→ **EXERCISE REQUIREMENTS**: Extract every line of the material below and reproduce it faithfully.

→ **RECORDS SUPPLIED**:

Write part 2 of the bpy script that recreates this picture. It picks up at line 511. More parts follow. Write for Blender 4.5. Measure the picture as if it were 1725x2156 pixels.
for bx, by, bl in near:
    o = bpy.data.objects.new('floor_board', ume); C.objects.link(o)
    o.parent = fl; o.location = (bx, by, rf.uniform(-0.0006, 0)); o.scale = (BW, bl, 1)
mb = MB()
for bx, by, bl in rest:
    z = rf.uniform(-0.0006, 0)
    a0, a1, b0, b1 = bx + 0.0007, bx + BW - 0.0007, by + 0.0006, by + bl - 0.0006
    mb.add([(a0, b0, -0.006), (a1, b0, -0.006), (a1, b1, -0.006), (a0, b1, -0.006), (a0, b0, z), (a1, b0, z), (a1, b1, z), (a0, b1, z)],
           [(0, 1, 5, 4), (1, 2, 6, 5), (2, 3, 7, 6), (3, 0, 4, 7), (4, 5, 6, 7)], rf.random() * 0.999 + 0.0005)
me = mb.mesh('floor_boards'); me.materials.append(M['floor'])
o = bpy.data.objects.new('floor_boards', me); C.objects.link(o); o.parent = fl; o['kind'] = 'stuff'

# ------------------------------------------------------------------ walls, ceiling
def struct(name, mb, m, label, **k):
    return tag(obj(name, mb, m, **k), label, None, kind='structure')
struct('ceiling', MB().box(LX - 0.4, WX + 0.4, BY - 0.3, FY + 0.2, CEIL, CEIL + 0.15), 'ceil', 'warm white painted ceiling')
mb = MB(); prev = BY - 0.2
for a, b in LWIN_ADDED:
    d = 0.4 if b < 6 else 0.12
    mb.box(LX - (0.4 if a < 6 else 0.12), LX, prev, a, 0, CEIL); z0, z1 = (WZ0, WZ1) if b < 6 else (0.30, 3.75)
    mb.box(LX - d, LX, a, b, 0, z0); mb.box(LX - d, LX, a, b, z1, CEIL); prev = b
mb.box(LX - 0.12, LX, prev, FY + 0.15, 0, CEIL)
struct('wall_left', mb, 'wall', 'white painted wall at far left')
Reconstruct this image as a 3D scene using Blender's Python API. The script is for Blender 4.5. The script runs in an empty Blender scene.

→ **FULL ANSWER**:
Write part 2 of the bpy script that recreates this picture. It picks up at line 511. More parts follow. Write for Blender 4.5. Measure the picture as if it were 1725x2156 pixels.
for bx, by, bl in near:
    o = bpy.data.objects.new('floor_board', ume); C.objects.link(o)
    o.parent = fl; o.location = (bx, by, rf.uniform(-0.0006, 0)); o.scale = (BW, bl, 1)
mb = MB()
for bx, by, bl in rest:
    z = rf.uniform(-0.0006, 0)
    a0, a1, b0, b1 = bx + 0.0007, bx + BW - 0.0007, by + 0.0006, by + bl - 0.0006
    mb.add([(a0, b0, -0.006), (a1, b0, -0.006), (a1, b1, -0.006), (a0, b1, -0.006), (a0, b0, z), (a1, b0, z), (a1, b1, z), (a0, b1, z)],
           [(0, 1, 5, 4), (1, 2, 6, 5), (2, 3, 7, 6), (3, 0, 4, 7), (4, 5, 6, 7)], rf.random() * 0.999 + 0.0005)
me = mb.mesh('floor_boards'); me.materials.append(M['floor'])
o = bpy.data.objects.new('floor_boards', me); C.objects.link(o); o.parent = fl; o['kind'] = 'stuff'

# ------------------------------------------------------------------ walls, ceiling
def struct(name, mb, m, label, **k):
    return tag(obj(name, mb, m, **k), label, None, kind='structure')
struct('ceiling', MB().box(LX - 0.4, WX + 0.4, BY - 0.3, FY + 0.2, CEIL, CEIL + 0.15), 'ceil', 'warm white painted ceiling')
mb = MB(); prev = BY - 0.2
for a, b in LWIN_ADDED:
    d = 0.4 if b < 6 else 0.12
    mb.box(LX - (0.4 if a < 6 else 0.12), LX, prev, a, 0, CEIL); z0, z1 = (WZ0, WZ1) if b < 6 else (0.30, 3.75)
    mb.box(LX - d, LX, a, b, 0, z0); mb.box(LX - d, LX, a, b, z1, CEIL); prev = b
mb.box(LX - 0.12, LX, prev, FY + 0.15, 0, CEIL)
struct('wall_left', mb, 'wall', 'white painted wall at far left')
Reconstruct this image as a 3D scene using Blender's Python API. The script is for Blender 4.5. The script runs in an empty Blender scene.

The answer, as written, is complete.